What number of lines contain the word "wide"? Reply with the number and nothing else.

MATERIAL

↓↓↓

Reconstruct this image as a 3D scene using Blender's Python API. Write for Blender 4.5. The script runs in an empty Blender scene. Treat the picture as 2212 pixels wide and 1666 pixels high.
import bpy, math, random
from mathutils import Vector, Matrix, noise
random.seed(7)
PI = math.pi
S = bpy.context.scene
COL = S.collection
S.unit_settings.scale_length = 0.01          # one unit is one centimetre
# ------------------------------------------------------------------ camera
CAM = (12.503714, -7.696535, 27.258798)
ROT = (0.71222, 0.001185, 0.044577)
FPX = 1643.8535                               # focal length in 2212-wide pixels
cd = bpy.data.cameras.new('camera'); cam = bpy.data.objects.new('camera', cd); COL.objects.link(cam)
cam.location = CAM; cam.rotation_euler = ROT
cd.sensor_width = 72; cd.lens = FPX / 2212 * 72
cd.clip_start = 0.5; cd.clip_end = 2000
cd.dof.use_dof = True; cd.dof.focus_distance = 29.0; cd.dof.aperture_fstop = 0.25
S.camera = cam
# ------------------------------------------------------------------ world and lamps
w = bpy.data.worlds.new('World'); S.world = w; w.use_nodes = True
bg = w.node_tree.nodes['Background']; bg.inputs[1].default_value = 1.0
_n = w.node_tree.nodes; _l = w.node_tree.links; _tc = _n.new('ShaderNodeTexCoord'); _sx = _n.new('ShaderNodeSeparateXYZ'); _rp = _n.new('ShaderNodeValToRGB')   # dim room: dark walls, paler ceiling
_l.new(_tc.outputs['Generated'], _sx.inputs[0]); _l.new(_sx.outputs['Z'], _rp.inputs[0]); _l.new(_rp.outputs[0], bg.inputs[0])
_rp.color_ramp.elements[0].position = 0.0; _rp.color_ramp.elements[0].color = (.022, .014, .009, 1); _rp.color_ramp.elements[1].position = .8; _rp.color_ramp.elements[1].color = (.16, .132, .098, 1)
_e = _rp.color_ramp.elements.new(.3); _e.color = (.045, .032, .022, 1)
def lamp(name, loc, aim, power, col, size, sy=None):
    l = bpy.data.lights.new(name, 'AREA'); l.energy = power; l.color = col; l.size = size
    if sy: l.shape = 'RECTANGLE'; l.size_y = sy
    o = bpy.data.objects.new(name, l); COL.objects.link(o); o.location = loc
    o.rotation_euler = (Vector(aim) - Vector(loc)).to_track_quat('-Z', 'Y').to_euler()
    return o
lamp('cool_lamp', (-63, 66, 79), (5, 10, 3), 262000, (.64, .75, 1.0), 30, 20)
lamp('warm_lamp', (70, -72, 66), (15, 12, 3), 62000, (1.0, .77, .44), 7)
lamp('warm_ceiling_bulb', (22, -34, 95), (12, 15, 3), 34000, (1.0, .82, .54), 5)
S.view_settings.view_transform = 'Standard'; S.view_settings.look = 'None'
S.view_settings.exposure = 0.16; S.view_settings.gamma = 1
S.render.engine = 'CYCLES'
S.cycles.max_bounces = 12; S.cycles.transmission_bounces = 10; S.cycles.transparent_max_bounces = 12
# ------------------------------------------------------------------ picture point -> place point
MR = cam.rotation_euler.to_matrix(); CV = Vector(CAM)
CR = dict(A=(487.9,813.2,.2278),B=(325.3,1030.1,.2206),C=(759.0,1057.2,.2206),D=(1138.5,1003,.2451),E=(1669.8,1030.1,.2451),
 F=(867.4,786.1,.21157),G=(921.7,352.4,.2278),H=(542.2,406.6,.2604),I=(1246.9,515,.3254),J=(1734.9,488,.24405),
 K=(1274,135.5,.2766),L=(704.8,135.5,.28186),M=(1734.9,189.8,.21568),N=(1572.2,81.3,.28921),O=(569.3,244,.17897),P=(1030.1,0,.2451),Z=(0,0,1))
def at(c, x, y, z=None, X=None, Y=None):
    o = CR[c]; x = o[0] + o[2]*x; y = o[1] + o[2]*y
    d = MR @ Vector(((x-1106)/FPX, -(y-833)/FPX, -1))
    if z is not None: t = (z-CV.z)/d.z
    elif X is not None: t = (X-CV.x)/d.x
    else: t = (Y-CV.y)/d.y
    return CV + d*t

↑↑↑

RESULT OF THE EXERCISE
2